Irão. Ativista detida descreve violência e tortura vivida nas prisões

por Mariana Ribeiro Soares - RTP
Reuters

Sepideh Qolian, uma das ativistas mais proeminentes do Irão, descreve numa carta o tratamento bárbaro que ela e os outros detidos receberam por parte dos interrogadores. Segundo Qolian, os detidos são vítimas de abusos e forçados a confessar. As confissões são posteriormente transmitidas pela televisão estatal e os detidos são condenados e outros enforcados.

Na sua carta, citada pela BBC, Qolian explica que uma das alas da prisão de Evin, onde se encontra, foi transformada num espaço de “tortura e interrogatório”. “A sala está cheia de meninos e meninas e os gritos dos torturadores podem ser ouvidos”, descreve Qolian.

A ativista está a estudar direito na prisão. Na carta, Qolian descreve o que testemunhou a 28 de dezembro do ano passado, quando foi levada para esta ala da prisão para realizar um exame. "Está muito frio e a nevar. Perto da porta de saída do prédio, um menino com os olhos vendados e com apenas uma fina camisa cinzenta está sentado em frente a um interrogador. Ele está a tremer e a implorar: 'Juro por Deus que não bati em ninguém'. Eles querem que ele confesse”, lê-se na carta.

A ativista foi detida em 2018 por apoiar uma greve dos trabalhadores e protestar numa fábrica de açúcar na província iraniana de Khuzistão. Na sua carta, Qolian relembra o seu próprio interrogatório, há cinco anos, onde foi forçada a confessar.

Sepideh Qolian diz ter sido interrogada por uma mulher que, depois de horas de inquirição, a trancou dentro da casa de banho. De acordo com Qolian, a casa de banho ficava dentro de uma sala de interrogatório e ela podia ouvir um homem a ser torturado e chicoteado.

"Os sons de tortura continuaram por horas ou talvez um dia, talvez mais, perdi a noção do tempo", escreve.

Depois de três dias de interrogatório contínuo, privada de sono, a ativista iraniana foi levada para uma sala com uma câmara onde foi forçada a confessar.

"Peguei no roteiro dela quando estava semiconsciente e sentei-me à frente da câmara e li", escreve Qolian.
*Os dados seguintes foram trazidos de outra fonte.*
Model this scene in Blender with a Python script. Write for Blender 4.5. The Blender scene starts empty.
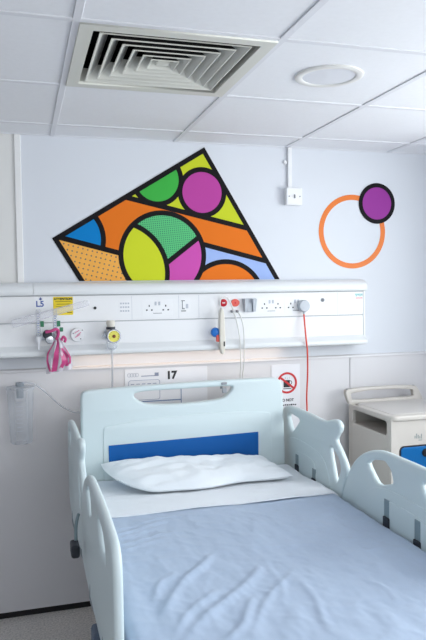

Com base nessas mesmas confissões, a ativista foi condenada a cinco anos de prisão.

Em 2019, Qolian identificou a mulher que a interrogou e torturou depois de a ter reconhecido na televisão enquanto assistia às confissões forçadas de outo prisioneiro. Numa carta pública, a ativista identificou a interrogadora como Ameneh Sadat Zabihpour, uma "interrogadora-jornalista" com ligações à Guarda Revolucionária Islâmica.

Em novembro do ano passado, o Departamento do Tesouro dos EUA sancionou Ameneh Sadat Zabihpour. Por sua vez, a interrogadora processou Qolian, que recebeu uma sentença adicional de oito meses por causa das suas acusações.
Milhares de detidos nos protestos
O Irão está a ser palco de violentos protestos, que começaram em meados de setembro do ano passado após a morte sob custódia de Masha Amini – uma mulher de 22 anos que foi detida pela polícia da moralidade por usar o véu islâmico “indevidamente”.

Os protestos rapidamente adquiriram uma nova dimensão, com os manifestantes a criticarem o Governo iraniano e a questionarem a República Islâmica.

“No quarto ano da minha detenção, finalmente consigo ouvir os passos da liberdade de todo o Irão”, escreve Qolian, referindo-se aos protestos antigovernamentais.

De acordo com a Agência de Notícias de Ativistas de Direitos Humanos (HRANA), pelo menos 519 manifestantes, incluindo 69 crianças, foram mortos e 19.300 foram detidos.


Muitos dos detidos enfrentam pena de morte e, até agora, quatro manifestantes foram enforcados depois de as suas confissões terem sido exibidas na televisão.